Chinese authorities are exploring introducing a set of measures to stabilize the declining stock market, as earlier attempts to restore investor confidence proved inadequate, prompting Premier Li Qiang to call for decisive actions.
In a bid to mobilize approximately 2 trillion yuan ($278 billion), mainly sourced from offshore accounts of Chinese state-owned enterprises, policymakers are considering the launch of a stabilization fund, Bloomberg News reported on Tuesday.
This fund would be utilized to purchase shares onshore through the Hong Kong exchange link. Moreover, they have designated at least 300 billion yuan from local funds for investment in onshore shares through entities like China Securities Finance Corp. or Central Huijin Investment Ltd.

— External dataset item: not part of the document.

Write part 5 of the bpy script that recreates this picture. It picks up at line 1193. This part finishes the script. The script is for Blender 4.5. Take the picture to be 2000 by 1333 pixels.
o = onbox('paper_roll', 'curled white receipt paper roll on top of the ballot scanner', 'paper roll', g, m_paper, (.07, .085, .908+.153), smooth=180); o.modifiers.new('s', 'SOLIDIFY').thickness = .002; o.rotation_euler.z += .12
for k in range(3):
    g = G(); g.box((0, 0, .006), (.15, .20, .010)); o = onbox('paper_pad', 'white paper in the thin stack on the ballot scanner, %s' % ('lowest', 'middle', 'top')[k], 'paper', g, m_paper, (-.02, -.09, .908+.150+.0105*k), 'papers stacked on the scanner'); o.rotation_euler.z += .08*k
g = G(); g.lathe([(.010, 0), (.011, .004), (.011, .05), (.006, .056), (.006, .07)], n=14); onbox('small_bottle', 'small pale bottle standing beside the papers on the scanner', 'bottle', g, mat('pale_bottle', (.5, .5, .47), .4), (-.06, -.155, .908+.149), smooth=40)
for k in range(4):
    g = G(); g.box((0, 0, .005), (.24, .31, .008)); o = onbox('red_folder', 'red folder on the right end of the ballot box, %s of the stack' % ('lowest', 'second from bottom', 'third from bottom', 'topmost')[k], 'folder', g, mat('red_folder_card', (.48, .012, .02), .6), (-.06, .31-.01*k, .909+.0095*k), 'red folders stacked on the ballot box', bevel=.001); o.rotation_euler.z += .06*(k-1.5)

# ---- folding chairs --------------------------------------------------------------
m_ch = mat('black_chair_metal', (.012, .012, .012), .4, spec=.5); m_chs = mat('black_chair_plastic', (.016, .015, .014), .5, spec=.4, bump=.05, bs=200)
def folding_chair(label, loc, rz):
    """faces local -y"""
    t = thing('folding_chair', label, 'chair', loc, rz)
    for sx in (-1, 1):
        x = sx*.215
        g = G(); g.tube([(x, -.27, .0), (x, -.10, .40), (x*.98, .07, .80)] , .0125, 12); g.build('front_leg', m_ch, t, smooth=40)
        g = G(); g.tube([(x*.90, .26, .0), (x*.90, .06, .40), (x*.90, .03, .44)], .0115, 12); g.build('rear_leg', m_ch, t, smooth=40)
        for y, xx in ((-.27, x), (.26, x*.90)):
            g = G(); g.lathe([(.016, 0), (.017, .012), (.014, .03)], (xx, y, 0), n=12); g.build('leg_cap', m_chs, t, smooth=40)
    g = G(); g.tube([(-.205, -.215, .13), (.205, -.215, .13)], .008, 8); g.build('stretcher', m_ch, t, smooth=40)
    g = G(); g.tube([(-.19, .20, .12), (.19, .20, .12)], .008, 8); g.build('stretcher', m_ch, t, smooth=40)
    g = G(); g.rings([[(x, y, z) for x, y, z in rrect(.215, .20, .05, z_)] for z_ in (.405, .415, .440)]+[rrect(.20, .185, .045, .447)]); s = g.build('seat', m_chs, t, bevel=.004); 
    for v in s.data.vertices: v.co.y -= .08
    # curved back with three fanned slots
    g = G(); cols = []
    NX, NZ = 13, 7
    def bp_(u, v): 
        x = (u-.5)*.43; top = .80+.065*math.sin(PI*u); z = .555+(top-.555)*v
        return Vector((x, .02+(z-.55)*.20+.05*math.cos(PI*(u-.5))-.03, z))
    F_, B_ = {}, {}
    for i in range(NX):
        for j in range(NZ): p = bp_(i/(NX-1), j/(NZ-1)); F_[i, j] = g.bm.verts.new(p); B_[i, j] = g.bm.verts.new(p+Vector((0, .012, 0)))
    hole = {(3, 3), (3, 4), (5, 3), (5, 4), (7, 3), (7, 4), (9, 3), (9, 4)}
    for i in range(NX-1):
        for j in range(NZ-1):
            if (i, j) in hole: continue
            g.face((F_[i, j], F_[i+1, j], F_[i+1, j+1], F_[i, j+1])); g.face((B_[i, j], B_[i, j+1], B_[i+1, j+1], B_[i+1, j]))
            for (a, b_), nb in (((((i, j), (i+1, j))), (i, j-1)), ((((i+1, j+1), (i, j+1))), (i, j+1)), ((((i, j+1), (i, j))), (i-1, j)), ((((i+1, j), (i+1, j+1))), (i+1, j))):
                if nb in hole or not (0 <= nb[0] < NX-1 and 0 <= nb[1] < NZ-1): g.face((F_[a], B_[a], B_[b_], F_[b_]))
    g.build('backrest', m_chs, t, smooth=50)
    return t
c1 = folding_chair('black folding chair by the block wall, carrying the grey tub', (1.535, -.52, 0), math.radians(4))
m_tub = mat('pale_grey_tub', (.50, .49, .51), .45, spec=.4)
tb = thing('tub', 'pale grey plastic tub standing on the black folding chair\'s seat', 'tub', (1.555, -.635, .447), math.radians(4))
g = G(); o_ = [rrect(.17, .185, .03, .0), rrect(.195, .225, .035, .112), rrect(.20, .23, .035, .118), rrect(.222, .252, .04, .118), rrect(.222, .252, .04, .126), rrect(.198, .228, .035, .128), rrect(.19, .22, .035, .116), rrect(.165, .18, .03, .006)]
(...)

The urgency behind these deliberations reflects the critical need to address the recent selloff, which pushed the benchmark CSI 300 Index to a five-year low. Recognizing the importance of calming retail investors, many affected by the prolonged property downturn, authorities view market stability as crucial for maintaining social harmony.
The proposed state-backed stabilization fund, initially considered in October, faces skepticism from some investors due to uncertainties surrounding its effectiveness, given the mixed outcomes of Beijing's previous rescue efforts.

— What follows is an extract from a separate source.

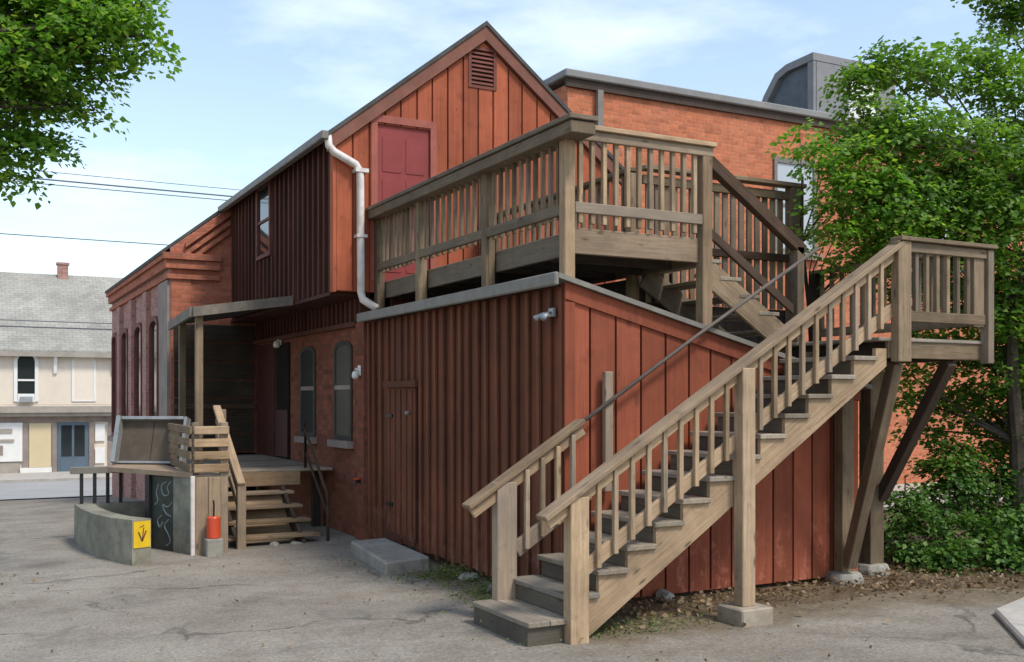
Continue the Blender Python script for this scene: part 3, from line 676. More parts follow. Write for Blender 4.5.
def stringer(y0, y1, mat, nm='stringer'):
    poly = [(rx(2)+.01, -.02), (rx(2)+.01, rise*2-.043)]
    for k in range(2, 14):
        poly.append((rx(k)+.02 if k == 2 else rx(k)+.02, rise*k-.043)); poly.append((rx(k+1)+.02, rise*k-.043))
        poly.append((rx(k+1)+.02, rise*(k+1)-.043)) if k < 13 else poly.append((rx(14)+.02, rise*14-.10))
    poly.append((rx(14)+.16, rise*14-.10)); poly.append((rx(14)+.16, 2.20)); 
    poly.append((4.36, -.02))
    clean = []
    for p in poly:
        if not clean or abs(p[0]-clean[-1][0])+abs(p[1]-clean[-1][1]) > 1e-4: clean.append(p)
    # object with its grain along the slope
    c = Vector((6, (y0+y1)/2, 1.1)); d = Vector((run, 0, rise)).normalized(); up = Vector((-d.z, 0, d.x)); side = up.cross(d)
    vs = []
    me = bpy.data.meshes.new(nm); mt = Matrix((d, side, up)).transposed()
    inv = mt.inverted(); n = len(clean)
    for yy in (y0, y1):
        for p in clean: vs.append(inv @ (Vector((p[0], yy, p[1]))-c))
    fs = [tuple(range(n)), tuple(range(2*n-1, n-1, -1))]+[(i, (i+1) % n, (i+1) % n+n, i+n) for i in range(n)]
    me.from_pydata(vs, [], fs); bm = bmesh.new(); bm.from_mesh(me); bmesh.ops.recalc_face_normals(bm, faces=bm.faces); bm.to_mesh(me); bm.free()
    me.materials.append(M[mat]); o = bpy.data.objects.new(nm, me); COL.objects.link(o); o.parent = st
    m4 = mt.to_4x4(); m4.translation = c-rootloc(st); o.matrix_local = m4
stringer(N0-.02, N0+.022, 'wood'); stringer(N1-.04, N1-.002, 'wood_shaded')
RS = .6185
def rt(x): return 1.0+(x-3.96)*RS             # top of the hand rail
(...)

The Chinese economy grapples with challenges such as the property crisis, waning consumer sentiment, declining foreign investment, and reduced confidence among local businesses due to years of unpredictable policymaking, putting pressure on both economic and market fronts.
Analysts at Morgan Stanley said the package "could help boost both market sentiment and liquidity, if confirmed to be true."
"The reported size is larger both absolutely and relative to market daily turnover, vs. the 2015 A-share rescue effort. We think coordinated macro stimulus actions are necessary for a sustainable recovery," analysts added.